**EXERCISE AIM**
Exactly the lines from the start of the data through the line containing "scene.view_settings.exposure=0" should be output, with both ends kept and nothing added.

=-=-=-=-=

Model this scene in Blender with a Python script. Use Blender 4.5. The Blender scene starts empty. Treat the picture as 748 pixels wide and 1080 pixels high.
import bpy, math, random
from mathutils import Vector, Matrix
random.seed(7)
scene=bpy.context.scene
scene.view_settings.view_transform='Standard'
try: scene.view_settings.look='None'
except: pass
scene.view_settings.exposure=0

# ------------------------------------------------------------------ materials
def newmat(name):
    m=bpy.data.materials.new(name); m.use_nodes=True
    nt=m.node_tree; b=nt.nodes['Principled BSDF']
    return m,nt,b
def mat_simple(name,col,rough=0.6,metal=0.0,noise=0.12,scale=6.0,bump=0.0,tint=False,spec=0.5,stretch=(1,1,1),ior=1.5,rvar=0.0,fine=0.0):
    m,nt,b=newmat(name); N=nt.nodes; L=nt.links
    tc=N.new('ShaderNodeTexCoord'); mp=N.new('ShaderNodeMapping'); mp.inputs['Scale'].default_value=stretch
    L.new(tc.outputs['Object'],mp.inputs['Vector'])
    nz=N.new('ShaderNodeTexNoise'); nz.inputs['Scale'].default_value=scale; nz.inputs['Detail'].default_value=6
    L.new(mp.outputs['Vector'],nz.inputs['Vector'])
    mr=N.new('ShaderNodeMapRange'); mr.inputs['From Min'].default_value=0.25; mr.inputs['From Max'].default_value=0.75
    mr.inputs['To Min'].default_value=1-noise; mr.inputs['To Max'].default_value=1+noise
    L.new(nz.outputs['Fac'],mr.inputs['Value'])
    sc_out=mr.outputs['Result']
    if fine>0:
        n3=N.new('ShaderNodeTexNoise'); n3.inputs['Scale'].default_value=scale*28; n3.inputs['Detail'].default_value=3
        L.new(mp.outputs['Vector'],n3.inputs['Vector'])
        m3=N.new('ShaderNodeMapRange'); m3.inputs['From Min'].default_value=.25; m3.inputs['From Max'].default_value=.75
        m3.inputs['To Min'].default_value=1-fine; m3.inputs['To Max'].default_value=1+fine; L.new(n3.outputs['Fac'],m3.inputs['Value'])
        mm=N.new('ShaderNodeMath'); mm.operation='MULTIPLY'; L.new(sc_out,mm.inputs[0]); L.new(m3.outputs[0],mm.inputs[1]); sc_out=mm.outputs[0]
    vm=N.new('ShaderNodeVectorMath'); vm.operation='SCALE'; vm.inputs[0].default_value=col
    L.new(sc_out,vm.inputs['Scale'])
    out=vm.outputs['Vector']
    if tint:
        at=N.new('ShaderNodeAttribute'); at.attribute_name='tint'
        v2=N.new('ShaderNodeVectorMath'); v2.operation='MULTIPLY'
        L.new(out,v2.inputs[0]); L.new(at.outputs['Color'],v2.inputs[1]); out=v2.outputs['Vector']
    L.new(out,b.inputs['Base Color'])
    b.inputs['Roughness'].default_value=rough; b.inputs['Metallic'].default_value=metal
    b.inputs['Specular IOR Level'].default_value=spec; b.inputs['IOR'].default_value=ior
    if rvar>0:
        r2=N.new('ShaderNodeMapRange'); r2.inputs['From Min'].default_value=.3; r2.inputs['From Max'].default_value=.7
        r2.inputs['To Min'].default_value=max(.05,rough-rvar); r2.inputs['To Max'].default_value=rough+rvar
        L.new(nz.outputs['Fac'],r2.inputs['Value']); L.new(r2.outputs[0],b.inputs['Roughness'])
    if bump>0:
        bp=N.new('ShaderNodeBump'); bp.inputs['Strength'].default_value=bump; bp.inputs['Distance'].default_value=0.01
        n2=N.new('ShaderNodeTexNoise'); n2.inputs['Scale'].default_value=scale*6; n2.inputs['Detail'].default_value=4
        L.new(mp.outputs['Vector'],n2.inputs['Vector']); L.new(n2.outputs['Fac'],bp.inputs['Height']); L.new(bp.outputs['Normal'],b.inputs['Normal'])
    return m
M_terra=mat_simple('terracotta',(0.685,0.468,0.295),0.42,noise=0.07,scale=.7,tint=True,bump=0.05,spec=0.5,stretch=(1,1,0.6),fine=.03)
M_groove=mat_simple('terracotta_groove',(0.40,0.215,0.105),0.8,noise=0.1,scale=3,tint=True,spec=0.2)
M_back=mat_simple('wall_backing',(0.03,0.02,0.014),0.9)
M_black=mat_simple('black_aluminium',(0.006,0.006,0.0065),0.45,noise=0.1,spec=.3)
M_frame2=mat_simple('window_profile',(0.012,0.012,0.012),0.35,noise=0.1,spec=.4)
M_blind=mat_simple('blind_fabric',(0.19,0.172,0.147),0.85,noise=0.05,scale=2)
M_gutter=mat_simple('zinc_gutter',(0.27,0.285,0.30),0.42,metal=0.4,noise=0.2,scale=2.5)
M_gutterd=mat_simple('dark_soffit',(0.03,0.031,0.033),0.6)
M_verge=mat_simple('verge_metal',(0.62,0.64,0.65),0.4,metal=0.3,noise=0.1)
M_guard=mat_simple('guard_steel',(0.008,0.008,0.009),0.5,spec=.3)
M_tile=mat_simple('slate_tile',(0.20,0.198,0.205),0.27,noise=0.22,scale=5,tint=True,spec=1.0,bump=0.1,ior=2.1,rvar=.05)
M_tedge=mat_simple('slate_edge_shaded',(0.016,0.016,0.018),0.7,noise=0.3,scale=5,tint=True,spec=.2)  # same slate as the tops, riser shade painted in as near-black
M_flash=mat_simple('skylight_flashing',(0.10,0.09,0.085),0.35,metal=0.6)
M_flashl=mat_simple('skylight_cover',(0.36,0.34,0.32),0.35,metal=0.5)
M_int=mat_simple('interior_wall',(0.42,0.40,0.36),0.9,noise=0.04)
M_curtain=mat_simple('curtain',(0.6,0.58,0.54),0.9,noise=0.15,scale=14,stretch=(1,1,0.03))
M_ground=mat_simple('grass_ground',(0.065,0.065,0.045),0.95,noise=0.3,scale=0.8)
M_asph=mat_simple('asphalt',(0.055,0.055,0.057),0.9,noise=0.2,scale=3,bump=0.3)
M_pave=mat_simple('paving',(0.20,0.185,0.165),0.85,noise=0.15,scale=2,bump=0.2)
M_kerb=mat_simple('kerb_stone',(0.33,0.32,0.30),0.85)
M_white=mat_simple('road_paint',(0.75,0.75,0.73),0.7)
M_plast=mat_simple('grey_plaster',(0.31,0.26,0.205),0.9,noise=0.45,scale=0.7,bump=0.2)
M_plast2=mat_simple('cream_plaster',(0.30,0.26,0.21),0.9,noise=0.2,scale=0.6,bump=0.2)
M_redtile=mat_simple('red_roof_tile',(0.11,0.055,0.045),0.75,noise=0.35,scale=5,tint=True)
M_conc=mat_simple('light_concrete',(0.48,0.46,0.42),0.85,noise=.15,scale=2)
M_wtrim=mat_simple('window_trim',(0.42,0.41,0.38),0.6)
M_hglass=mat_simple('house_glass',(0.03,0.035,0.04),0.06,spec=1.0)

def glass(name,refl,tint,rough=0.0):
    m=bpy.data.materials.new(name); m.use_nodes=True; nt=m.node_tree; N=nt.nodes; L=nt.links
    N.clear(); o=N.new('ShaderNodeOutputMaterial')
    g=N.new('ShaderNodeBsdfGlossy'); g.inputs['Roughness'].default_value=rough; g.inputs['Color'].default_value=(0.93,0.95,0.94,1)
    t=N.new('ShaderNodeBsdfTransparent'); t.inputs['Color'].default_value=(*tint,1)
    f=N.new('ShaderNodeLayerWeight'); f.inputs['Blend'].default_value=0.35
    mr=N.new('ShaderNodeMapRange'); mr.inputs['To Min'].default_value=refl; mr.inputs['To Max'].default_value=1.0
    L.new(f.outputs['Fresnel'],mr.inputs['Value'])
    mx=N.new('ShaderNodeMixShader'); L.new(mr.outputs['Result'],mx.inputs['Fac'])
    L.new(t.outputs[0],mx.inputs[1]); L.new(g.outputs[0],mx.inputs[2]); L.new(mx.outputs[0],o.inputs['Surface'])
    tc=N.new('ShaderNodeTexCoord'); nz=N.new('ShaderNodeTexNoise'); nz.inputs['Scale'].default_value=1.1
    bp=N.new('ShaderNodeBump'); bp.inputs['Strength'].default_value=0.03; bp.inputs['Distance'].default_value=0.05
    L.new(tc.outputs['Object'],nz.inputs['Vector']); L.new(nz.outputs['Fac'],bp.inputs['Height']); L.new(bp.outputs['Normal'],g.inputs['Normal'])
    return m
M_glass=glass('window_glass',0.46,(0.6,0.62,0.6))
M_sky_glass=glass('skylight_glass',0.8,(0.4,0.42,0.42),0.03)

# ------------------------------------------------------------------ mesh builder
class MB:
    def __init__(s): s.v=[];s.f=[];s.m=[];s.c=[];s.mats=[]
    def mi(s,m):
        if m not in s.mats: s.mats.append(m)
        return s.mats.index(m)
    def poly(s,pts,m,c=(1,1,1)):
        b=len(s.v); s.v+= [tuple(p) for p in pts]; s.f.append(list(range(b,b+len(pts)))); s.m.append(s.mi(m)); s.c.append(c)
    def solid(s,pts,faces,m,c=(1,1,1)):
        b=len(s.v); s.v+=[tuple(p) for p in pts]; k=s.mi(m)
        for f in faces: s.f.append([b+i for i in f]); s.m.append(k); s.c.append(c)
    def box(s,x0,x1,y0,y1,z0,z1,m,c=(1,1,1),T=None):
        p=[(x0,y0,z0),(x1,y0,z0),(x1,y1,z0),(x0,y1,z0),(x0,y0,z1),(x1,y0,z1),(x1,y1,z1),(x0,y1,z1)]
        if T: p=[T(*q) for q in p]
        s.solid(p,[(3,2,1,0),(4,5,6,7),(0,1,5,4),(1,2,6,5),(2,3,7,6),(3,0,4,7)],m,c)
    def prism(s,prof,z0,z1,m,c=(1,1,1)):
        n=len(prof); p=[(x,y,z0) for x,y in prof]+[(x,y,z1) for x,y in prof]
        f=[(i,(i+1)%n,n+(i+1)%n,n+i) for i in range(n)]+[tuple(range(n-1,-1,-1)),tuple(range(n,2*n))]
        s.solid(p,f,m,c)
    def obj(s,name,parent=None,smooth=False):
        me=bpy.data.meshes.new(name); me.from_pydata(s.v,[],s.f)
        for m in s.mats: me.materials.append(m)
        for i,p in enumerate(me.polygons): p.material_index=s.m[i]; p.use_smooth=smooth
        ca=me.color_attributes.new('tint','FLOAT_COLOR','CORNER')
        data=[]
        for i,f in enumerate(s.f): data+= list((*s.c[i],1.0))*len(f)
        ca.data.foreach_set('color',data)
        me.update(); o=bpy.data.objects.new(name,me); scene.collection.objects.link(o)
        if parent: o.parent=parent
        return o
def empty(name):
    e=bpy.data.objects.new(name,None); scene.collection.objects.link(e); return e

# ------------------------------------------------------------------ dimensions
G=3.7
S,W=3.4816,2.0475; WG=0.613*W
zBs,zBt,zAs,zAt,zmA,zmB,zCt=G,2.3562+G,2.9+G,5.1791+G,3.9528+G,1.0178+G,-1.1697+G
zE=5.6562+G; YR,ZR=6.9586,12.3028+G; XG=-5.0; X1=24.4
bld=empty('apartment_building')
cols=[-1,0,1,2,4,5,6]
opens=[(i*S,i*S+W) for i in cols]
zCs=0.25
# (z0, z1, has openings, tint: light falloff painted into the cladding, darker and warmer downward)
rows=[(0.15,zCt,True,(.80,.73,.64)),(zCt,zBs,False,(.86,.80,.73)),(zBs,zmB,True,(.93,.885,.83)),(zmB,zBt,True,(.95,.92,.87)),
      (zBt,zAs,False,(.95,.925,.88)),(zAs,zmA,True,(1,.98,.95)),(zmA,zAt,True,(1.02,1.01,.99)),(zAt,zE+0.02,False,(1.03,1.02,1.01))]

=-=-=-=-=

**SOLUTION**
Model this scene in Blender with a Python script. Use Blender 4.5. The Blender scene starts empty. Treat the picture as 748 pixels wide and 1080 pixels high.
import bpy, math, random
from mathutils import Vector, Matrix
random.seed(7)
scene=bpy.context.scene
scene.view_settings.view_transform='Standard'
try: scene.view_settings.look='None'
except: pass
scene.view_settings.exposure=0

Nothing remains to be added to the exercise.